”Kingdom of Heaven” stutters in any language
It took me almost 15 minutes to buy my tickets to “Cruzada,” the Argentinean title for Ridley Scott’s 12th century religious epic “Kingdom of Heaven.”
I include the title in Spanish because, as it happens, I’m writing this from Buenos Aires, Argentina, which is where I’ve spent the past couple of weeks.
Fifteen minutes is a bit longer than, under normal circumstances, it would take me to score tickets at any of the movie theaters in Spokane, Post Falls or Coeur d’Alene.
But here is what I received in exchange for the wait (plus the approximately $4.25 price that I paid per ticket): three plush seats, halfway up and on the aisle, boasting the best sight lines this side of my living room and Dolby sound that made me think that the action was taking place inside my head and not just my imagination.

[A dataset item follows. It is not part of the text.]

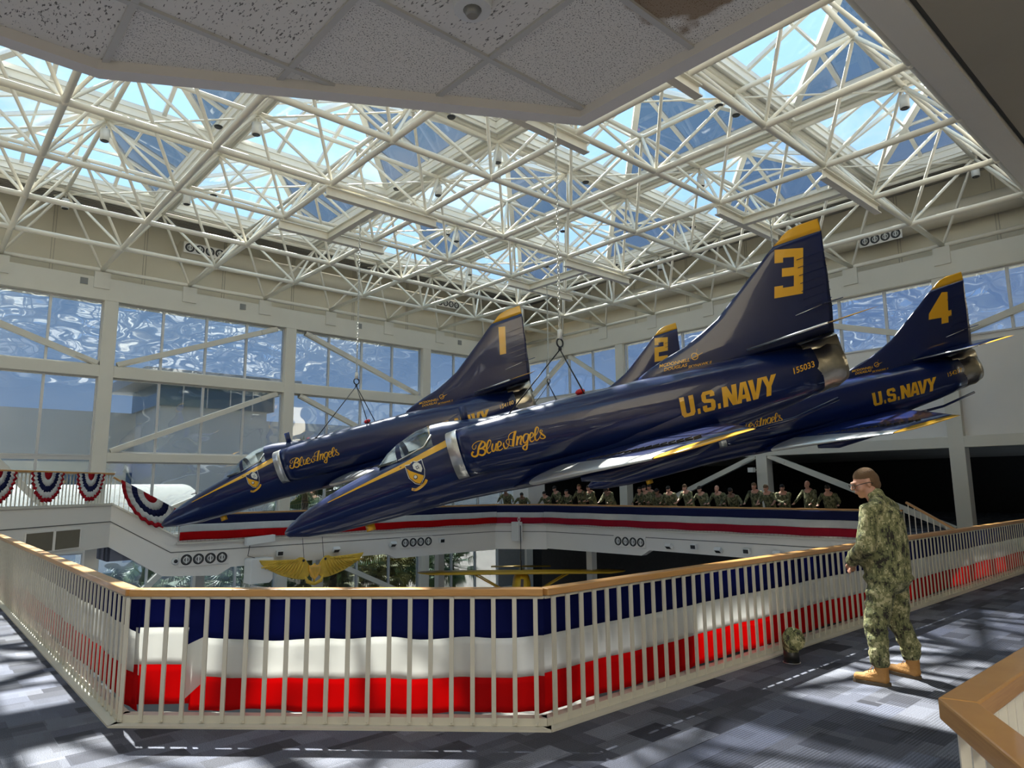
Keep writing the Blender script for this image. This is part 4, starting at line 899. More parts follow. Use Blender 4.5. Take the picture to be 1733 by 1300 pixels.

And, I need to add, the three seats were reserved.
Before this trip, I hadn’t purchased reserved seats in a movie theater since 1965, when I took Terry Cornett to downtown Norfolk, Va., to see Julie Andrews sing about a few of her favorite things in “The Sound of Music.”
Here in Buenos Aires I’ve done it twice in the last week alone. The first time was to see “XXX: State of the Union,” which was, at the time, the only English-language movie playing at the Recoleta Village Cinemas that I hadn’t seen.

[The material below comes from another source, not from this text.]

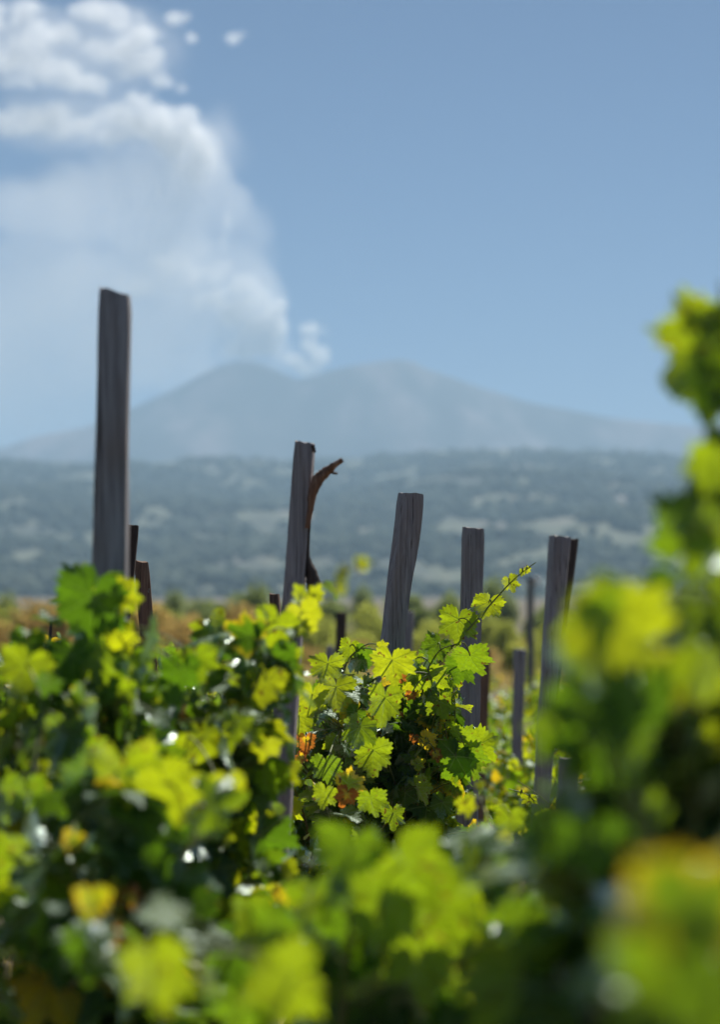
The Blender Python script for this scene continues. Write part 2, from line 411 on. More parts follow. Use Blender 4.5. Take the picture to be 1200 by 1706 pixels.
# ------------------------------------------------------------------ leaves
HALF = [(0, 1.0), (6, .93), (14, .80), (22, .73), (29, .68), (36, .74), (45, .84), (53, .92), (61, .82), (70, .72), (78, .67), (88, .70), (100, .76), (109, .80), (119, .70), (132, .62), (146, .58), (158, .50), (168, .36), (176, .16), (180, .06)]
VEINS = np.radians([0, 53, 109, -109, -53])
BOUNDS = [29, 79]
def leaf_template(nseg, rings, seed, lobes=1.0, teeth=12.5):
    r_ = np.random.default_rng(seed)
    th = np.linspace(-180, 180, nseg, endpoint=False) + 180. / nseg
    jit = 1 + .06 * np.sin(np.radians(th) * 3 + r_.uniform(0, 6)) + .04 * np.sin(np.radians(th) * 2 + r_.uniform(0, 6))
    a = np.abs(th); base = np.interp(a, [h[0] for h in HALF], [h[1] for h in HALF])
    smooth = np.interp(a, [0, 60, 120, 150, 172, 180], [.95, .86, .74, .60, .30, .06])
    rad = (base * lobes + smooth * (1 - lobes)) * jit
    if nseg > 30:
        tt = (a / 360 * teeth * 2 + r_.uniform(0, 1)) % 1.0
        rad *= 1 + .20 * (np.where(tt < .62, tt / .62, (1 - tt) / .38) - .5) * np.clip((176 - a) / 10, 0, 1) * (1 + .3 * r_.normal(size=nseg))
    thr = np.radians(th)
    V = [(0, 0)]; rr = [0.]
    for q in rings:
        for k in range(nseg):
            V.append((rad[k] * q * math.sin(thr[k]), rad[k] * q * math.cos(thr[k]))); rr.append(q)
    V = np.array(V); rr = np.array(rr)
    F3 = []; F4 = []; uv3 = []; uv4 = []
    def uvs(ids, mid):
        m = abs(mid)
        vi = 0. if m < BOUNDS[0] else (53. if m < BOUNDS[1] else 109.)
        vi = math.radians(vi * (1 if mid > 0 else -1))
        d = np.array((math.sin(vi), math.cos(vi)))
        q = V[ids]; al = q @ d; pe = np.abs(q[:, 0] * d[1] - q[:, 1] * d[0])
        return np.stack([al, pe], -1)
    for k in range(nseg):
        k2 = (k + 1) % nseg
        if k2 == 0: continue          # the notch where the petiole joins stays open
        mid = (th[k] + th[k2]) / 2
        f = [0, 1 + k2, 1 + k]; F3.append(f); uv3.append(uvs(f, mid))
        for j in range(1, len(rings)):
            f = [1 + (j - 1) * nseg + k, 1 + (j - 1) * nseg + k2, 1 + j * nseg + k2, 1 + j * nseg + k]
            F4.append(f); uv4.append(uvs(f, mid))
    return dict(V=V, rr=rr, th=np.arctan2(V[:, 0], V[:, 1]), F3=np.array(F3), F4=np.array(F4).reshape(-1, 4), uv3=np.array(uv3), uv4=np.array(uv4).reshape(-1, 4, 2))
T_HI = [leaf_template(112, [.3, .62, .86, 1.], s, l) for s, l in ((1, 1.), (2, .8), (3, 1.25), (4, 1.1))]
T_MID = [leaf_template(44, [.45, .8, 1.], s, l) for s, l in ((1, 1.), (2, .75), (3, 1.1))]
T_LOW = [leaf_template(14, [.55, 1.], s, l) for s, l in ((1, 1.), (2, .6))]
T_TINY = [leaf_template(8, [1.], s, .5) for s in (1, 2)]

def unit(v): 
    v = np.asarray(v, float); return v / np.maximum(np.linalg.norm(v, axis=-1, keepdims=True), 1e-9)

def build_leaves(name, L, templates, mat, parent, origin, rg):
    """L: list of dict(p, t, n, s, c(rand), a(age), curl)"""
    Vs, F3s, F4s, U3, U4, C = [], [], [], [], [], []; off = 0
    tid = rg.integers(0, len(templates), len(L))
    for ti, T in enumerate(templates):
        idx = [i for i in range(len(L)) if tid[i] == ti]
        if not idx: continue
        p = np.array([L[i]['p'] for i in idx]); t = unit([L[i]['t'] for i in idx]); n = np.array([L[i]['n'] for i in idx], float)
        n = n - (n * t).sum(-1, keepdims=True) * t; n = unit(n); bx = np.cross(t, n)
        s = np.array([L[i]['s'] for i in idx]); m = len(idx)
        cu = np.array([L[i].get('curl', 1.) for i in idx])
        x = T['V'][:, 0][None] * (1 + .08 * rg.normal(size=(m, 1))); y = T['V'][:, 1][None] * np.ones((m, 1)); rr = T['rr'][None]; th = T['th'][None]
        fold = rg.uniform(-.05, .55, (m, 1)) * cu[:, None]; droop = rg.uniform(.05, .45, (m, 1)) * cu[:, None]; cup = rg.uniform(-.15, .32, (m, 1)) * cu[:, None]
        rad2 = (x * x + y * y)
        z = fold * np.abs(x) - droop * np.where(y > 0, y * y, .2 * y * y) - cup * rad2
        z += .11 * cu[:, None] * np.sin(5 * th + rg.uniform(0, 6, (m, 1))) * rr ** 2 * np.sqrt(rad2)
        z += .04 * np.sin(9 * th + rg.uniform(0, 6, (m, 1))) * rr ** 3 * np.sqrt(rad2)
        bend = rg.normal(0, .12, (m, 1)); x = x + bend * y * np.abs(y)
        W = p[:, None] + s[:, None, None] * (x[..., None] * bx[:, None] + y[..., None] * t[:, None] + z[..., None] * n[:, None])
        nv = W.shape[1]; Vs.append(W.reshape(-1, 3))
        o3 = off + nv * np.arange(m)[:, None, None]
        F3s.append((T['F3'][None] + o3).reshape(-1, 3)); U3.append(np.tile(T['uv3'].reshape(-1, 2), (m, 1)))
        if len(T['F4']): F4s.append((T['F4'][None] + o3).reshape(-1, 4)); U4.append(np.tile(T['uv4'].reshape(-1, 2), (m, 1)))
        col = np.zeros((m, nv, 4)); col[..., 0] = np.array([L[i]['c'] for i in idx])[:, None]; col[..., 1] = rr
        col[..., 2] = np.array([L[i]['a'] for i in idx])[:, None]; col[..., 3] = 1
        C.append(col.reshape(-1, 4)); off += m * nv
    F = [np.concatenate(F3s)] + ([np.concatenate(F4s)] if F4s else [])
    uv = np.concatenate(U3 + U4)
    V = np.concatenate(Vs) - np.asarray(origin)
    return mesh_np(name, V, F, mat, parent, uv=uv, col=np.concatenate(C))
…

Ice Cube blowing up things plays even better when, courtesy of Spanish subtitles, you can include language lessons with your moviegoing. Sabe, hombre?

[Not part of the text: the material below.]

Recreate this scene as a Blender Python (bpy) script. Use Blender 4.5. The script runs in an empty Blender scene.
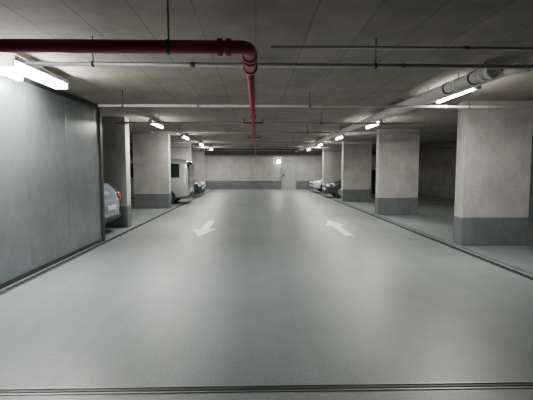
import bpy, bmesh, math, random
from mathutils import Vector, Matrix
random.seed(4)
S=bpy.context.scene
H_CEIL=2.80
Y0,Y1=-4.0,30.7
XL,XR=-8.9,9.8

# ---------------- materials ----------------
def newmat(name):
    m=bpy.data.materials.new(name); m.use_nodes=True
    nt=m.node_tree; b=nt.nodes['Principled BSDF']
    return m,nt,b
def plain(name,col,rough=.5,metal=0,emit=None,es=0,coat=0):
    m,nt,b=newmat(name)
    b.inputs['Base Color'].default_value=(*col,1); b.inputs['Roughness'].default_value=rough
    b.inputs['Metallic'].default_value=metal
    b.inputs['Coat Weight'].default_value=coat
    if emit: 
        b.inputs['Emission Color'].default_value=(*emit,1); b.inputs['Emission Strength'].default_value=es
    n=nt.nodes.new('ShaderNodeTexNoise'); n.inputs['Scale'].default_value=25
    tc=nt.nodes.new('ShaderNodeTexCoord'); nt.links.new(tc.outputs['Object'],n.inputs['Vector'])
    r=nt.nodes.new('ShaderNodeMapRange'); r.inputs['To Min'].default_value=max(.02,rough-.06); r.inputs['To Max'].default_value=min(1,rough+.06)
    nt.links.new(n.outputs['Fac'],r.inputs['Value']); nt.links.new(r.outputs[0],b.inputs['Roughness'])
    return m
def noise(nt,vec,scale,detail=6,rough=.6,vscale=None):
    n=nt.nodes.new('ShaderNodeTexNoise'); n.inputs['Scale'].default_value=scale
    n.inputs['Detail'].default_value=detail; n.inputs['Roughness'].default_value=rough
    if vscale:
        mp=nt.nodes.new('ShaderNodeMapping'); mp.inputs['Scale'].default_value=vscale
        nt.links.new(vec,mp.inputs['Vector']); vec=mp.outputs[0]
    nt.links.new(vec,n.inputs['Vector']); return n.outputs['Fac']
def ramp(nt,fac,stops):
    r=nt.nodes.new('ShaderNodeValToRGB')
    e=r.color_ramp.elements
    while len(e)<len(stops): e.new(.5)
    for i,(p,c) in enumerate(stops):
        e[i].position=p; e[i].color=(*c,1) if len(c)==3 else c
    nt.links.new(fac,r.inputs['Fac']); return r.outputs['Color']
def mix(nt,a,b,f,mode='MIX'):
    m=nt.nodes.new('ShaderNodeMix'); m.data_type='RGBA'; m.blend_type=mode
    for sock,v in ((m.inputs[6],a),(m.inputs[7],b)):
        if isinstance(v,tuple): sock.default_value=(*v,1)
        else: nt.links.new(v,sock)
    if isinstance(f,float): m.inputs[0].default_value=f
    else: nt.links.new(f,m.inputs[0])
    return m.outputs[2]
def bump(nt,b,h,strength=.2,dist=.01):
    bp=nt.nodes.new('ShaderNodeBump'); bp.inputs['Strength'].default_value=strength; bp.inputs['Distance'].default_value=dist
    nt.links.new(h,bp.inputs['Height']); nt.links.new(bp.outputs[0],b.inputs['Normal'])
def gpos(nt):
    g=nt.nodes.new('ShaderNodeNewGeometry'); return g.outputs['Position']

def mat_floor():
    m,nt,b=newmat('floor_epoxy_concrete'); p=gpos(nt)
    c=ramp(nt,noise(nt,p,.5,8,.6),[(.3,(.185,.205,.212)),(.7,(.25,.272,.279))])
    sp=ramp(nt,noise(nt,p,45,5,.75),[(.3,(.66,.66,.66)),(.7,(1.22,1.22,1.22))])
    c=mix(nt,c,sp,1.0,'MULTIPLY')
    tr=ramp(nt,noise(nt,p,1.0,4,.6,(1.4,.12,1)),[(.35,(.84,.84,.84)),(.65,(1.08,1.08,1.08))])
    c=mix(nt,c,tr,1.0,'MULTIPLY')
    nt.links.new(c,b.inputs['Base Color'])
    b.inputs['Specular IOR Level'].default_value=.7
    r=nt.nodes.new('ShaderNodeMapRange'); r.inputs['To Min'].default_value=.33; r.inputs['To Max'].default_value=.50
    nt.links.new(noise(nt,p,3,6,.6),r.inputs['Value']); nt.links.new(r.outputs[0],b.inputs['Roughness'])
    bump(nt,b,noise(nt,p,70,3,.6),.3,.004)
    return m
def mat_ceiling():
    m,nt,b=newmat('ceiling_board_concrete'); p=gpos(nt)
    mp=nt.nodes.new('ShaderNodeMapping'); mp.inputs['Rotation'].default_value=(0,0,math.pi/2)
    nt.links.new(p,mp.inputs['Vector'])
    br=nt.nodes.new('ShaderNodeTexBrick'); nt.links.new(mp.outputs[0],br.inputs['Vector'])
    br.inputs['Scale'].default_value=1; br.inputs['Brick Width'].default_value=2.5; br.inputs['Row Height'].default_value=.5
    br.inputs['Mortar Size'].default_value=.010; br.inputs['Mortar Smooth'].default_value=.4
    br.offset=0
    br.inputs['Color1'].default_value=(.285,.266,.22,1); br.inputs['Color2'].default_value=(.32,.298,.248,1); br.inputs['Mortar'].default_value=(.215,.198,.162,1)
    s=ramp(nt,noise(nt,p,1.1,8,.65),[(.3,(.74,.74,.74)),(.7,(1.12,1.1,1.08))])
    c=mix(nt,br.outputs['Color'],s,1.0,'MULTIPLY')
    s=ramp(nt,noise(nt,p,3,6,.7),[(.35,(.88,.88,.88)),(.65,(1.08,1.08,1.08))])
    c=mix(nt,c,s,1.0,'MULTIPLY')
    nt.links.new(c,b.inputs['Base Color']); b.inputs['Roughness'].default_value=.85
    bump(nt,b,br.outputs['Fac'],.25,-.008)
    return m
def mat_concrete(name,a,bb):
    m,nt,b=newmat(name); p=gpos(nt)
    c=ramp(nt,noise(nt,p,1.8,8,.65),[(.3,a),(.7,bb)])
    s=ramp(nt,noise(nt,p,2.5,6,.7,(1,1,.7)),[(.35,(.82,.82,.82)),(.65,(1.07,1.07,1.07))])
    c=mix(nt,c,s,1.0,'MULTIPLY')
    v=nt.nodes.new('ShaderNodeTexVoronoi'); v.inputs['Scale'].default_value=7; nt.links.new(p,v.inputs['Vector'])
    h=ramp(nt,v.outputs['Distance'],[(.03,(.7,.7,.7)),(.06,(1,1,1))])
    c=mix(nt,c,h,1.0,'MULTIPLY')
    nt.links.new(c,b.inputs['Base Color']); b.inputs['Roughness'].default_value=.8
    bump(nt,b,noise(nt,p,30,5,.6),.2,.005)
    return m
def mat_metalwall():
    m,nt,b=newmat('galvanised_sheet'); p=gpos(nt)
    c=ramp(nt,noise(nt,p,7,6,.6),[(.3,(.23,.265,.27)),(.7,(.28,.315,.325))])
    s=ramp(nt,noise(nt,p,.9,6,.6),[(.3,(.76,.77,.78)),(.7,(1.08,1.08,1.08))])
    c=mix(nt,c,s,1.0,'MULTIPLY')
    nt.links.new(c,b.inputs['Base Color']); b.inputs['Metallic'].default_value=.55; b.inputs['Roughness'].default_value=.32
    bump(nt,b,noise(nt,p,1.2,2,.5),.2,.03)
    return m
M_FLOOR=mat_floor(); M_CEIL=mat_ceiling()
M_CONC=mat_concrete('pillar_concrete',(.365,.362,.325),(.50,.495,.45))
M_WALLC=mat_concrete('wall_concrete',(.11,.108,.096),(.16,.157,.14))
M_BAND=mat_concrete('grey_base_paint',(.12,.135,.137),(.165,.18,.182))
M_METAL=mat_metalwall()
M_DARKM=plain('dark_metal',(.05,.055,.055),.5,.6)
M_BLACK=plain('black_gap',(.012,.012,.012),.9)
M_RED=plain('red_pipe_paint',(.30,.024,.05),.4)
M_GALV=plain('galvanised_pipe',(.30,.31,.30),.4,.6)
M_CREAM=plain('cream_pipe',(.38,.36,.31),.5)
M_PVC=plain('pvc_pipe',(.64,.62,.57),.45)
M_WHITE=plain('white_marking',(.95,.95,.93),.42)
M_LINE=plain('worn_line_marking',(.38,.38,.37),.6)
M_HOUS=plain('lamp_housing',(.75,.75,.73),.4)
M_TUBE=plain('fluorescent_tube',(1,1,1),.4,0,(1,.985,.92),80)
M_TUBEN=plain('fluorescent_tube_new',(1,1,1),.4,0,(1,.99,.95),230)
M_DOOR=plain('door_paint',(.36,.37,.35),.5)
M_TYRE=plain('tyre_rubber',(.02,.02,.02),.85)
M_RIM=plain('alloy_rim',(.5,.5,.52),.3,.9)
M_GLASS=plain('car_glass',(.015,.02,.022),.08,0,coat=.5)
M_LENS=plain('headlight_lens',(.75,.78,.8),.12,.2,coat=1)
M_TAIL=plain('tail_light',(.35,.01,.01),.2,coat=1)
M_PLATE=plain('number_plate',(.8,.8,.78),.4)
M_TRIM=plain('black_trim',(.03,.03,.03),.6)

# ---------------- mesh builder ----------------
class B:
    def __init__(s): s.bm=bmesh.new(); s.mats=[]
    def mi(s,m):
        if m not in s.mats: s.mats.append(m)
        return s.mats.index(m)
    def box(s,x0,x1,y0,y1,z0,z1,m,bev=0):
        r=bmesh.ops.create_cube(s.bm,size=1)
        vs=r['verts']
        for v in vs:
            v.co=Vector(((x0+x1)/2+v.co.x*(x1-x0),(y0+y1)/2+v.co.y*(y1-y0),(z0+z1)/2+v.co.z*(z1-z0)))
        fs=set(f for v in vs for f in v.link_faces); i=s.mi(m)
        for f in fs: f.material_index=i
        if bev:
            es=list(set(e for v in vs for e in v.link_edges))
            r=bmesh.ops.bevel(s.bm,geom=es,offset=bev,segments=2,affect='EDGES',profile=.5)
            for f in r['faces']: f.material_index=i
    def sweep(s,pts,r,m,seg=14,bend=0):
        P=[Vector(p) for p in pts]
        if bend:
            Q=[P[0]]
            for k in range(1,len(P)-1):
                a=(P[k-1]-P[k]).normalized(); c=(P[k+1]-P[k]).normalized()
                p0=P[k]+a*bend; p1=P[k]+c*bend
                for t in [0,.2,.4,.6,.8,1]:
                    Q.append(p0.lerp(P[k],t).lerp(P[k].lerp(p1,t),t))
            Q.append(P[-1]); P=Q
        i=s.mi(m); rings=[]; n=None
        for k,p in enumerate(P):
            if k==0: t=P[1]-P[0]
            elif k==len(P)-1: t=P[-1]-P[-2]
            else: t=(P[k+1]-P[k]).normalized()+(P[k]-P[k-1]).normalized()
            t.normalize()
            if n is None:
                n=t.orthogonal().normalized()
            n=(n-t*n.dot(t)).normalized(); bn=t.cross(n)
            rings.append([s.bm.verts.new(p+(n*math.cos(2*math.pi*j/seg)+bn*math.sin(2*math.pi*j/seg))*r) for j in range(seg)])
        for a,b in zip(rings,rings[1:]):
            for j in range(seg):
                f=s.bm.faces.new((a[j],a[(j+1)%seg],b[(j+1)%seg],b[j])); f.material_index=i; f.smooth=True
        f=s.bm.faces.new(rings[0][::-1]); f.material_index=i
        f=s.bm.faces.new(rings[-1]); f.material_index=i
    def ball(s,c,sc,m,seg=16):
        r=bmesh.ops.create_uvsphere(s.bm,u_segments=seg,v_segments=seg//2,radius=1)
        i=s.mi(m)
        for v in r['verts']:
            v.co=Vector((c[0]+v.co.x*sc[0],c[1]+v.co.y*sc[1],c[2]+v.co.z*sc[2]))
            for f in v.link_faces: f.material_index=i; f.smooth=True
    def poly(s,pts,m):
        f=s.bm.faces.new([s.bm.verts.new(p) for p in pts]); f.material_index=s.mi(m)
    def done(s,name,parent=None,loc=None):
        me=bpy.data.meshes.new(name); bmesh.ops.recalc_face_normals(s.bm,faces=s.bm.faces)
        s.bm.to_mesh(me); s.bm.free()
        for m in s.mats: me.materials.append(m)
        o=bpy.data.objects.new(name,me); S.collection.objects.link(o)
        if parent: o.parent=parent
        if loc: o.location=loc
        return o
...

The same for Orlando Bloom traipsing across the Middle East, facing a bunch of rogue Knights Templar and the Muslim king/ military genius Saladin.
Here is one quick, critical comment: In an interview that ran in the English-language newspaper Buenos Aires Herald, Eva Green, who plays the queen Sibylla – and love interest for Bloom’s character Balian – said that she understood why director Scott cut out so much of her character’s story: Movies are always about men, she said.
Scott disagreed, saying that he cut some 45 minutes out of his film, paring it down to the final 140 minute-plus running time, because “tighter is always better.”
Hate to disagree, but this time the talent was right. Nothing may have saved “Kingdom of Heaven” from being the continuation of second-rate historical/mythical epics such as “Troy” or “Alexander.” But a little less pacing that felt like a kindergartener’s attention span might have made the film a bit easier to sit through.
That and fewer impossibly overwrought lines such as, “The world will decide. The world will always decide.”
When I heard that, all I could think of was, “Where is Ice Cube when we could really use him.”
Also in Espanol
My time in Argentina has led me to look forward with particular excitement to the 2005 Seattle International Film Festival, which begins its monthlong run on Thursday. Thirteen of the films that will play at the festival hail from this second-biggest country in South America.
That’s hardly surprising. Two of the best films that played at the last two Spokane International Film Festivals, “Kamchatka” and “Captive,” were Argentinean. Gaston Biraben, the director of “Captive,” even accompanied his film to its February showing at AMC’s River Park Square Theaters.
Of particular interest at this year’s SIFF is “A Year Without Love,” a film that, as the festival Web site explains, “dares to place its HIV+ protagonist in the S&M leather scene of Buenos Aires.”
Considering that most other well-known Argentinean films are studies of the country’s so-called “Dirty War” of 1976-83, including the 1986 foreign-language Oscar winner “The Official Story,” something that explores the totality of Argentinean life is a welcome change.
By the way, if you’re interested in scoring tickets to SIFF 2005, go to www.seattlefilm.org, or call the SIFF information line at (206) 324-9997 or the box office at (206) 324-9996.
Operators should be standing by – and chances are good that they all speak English.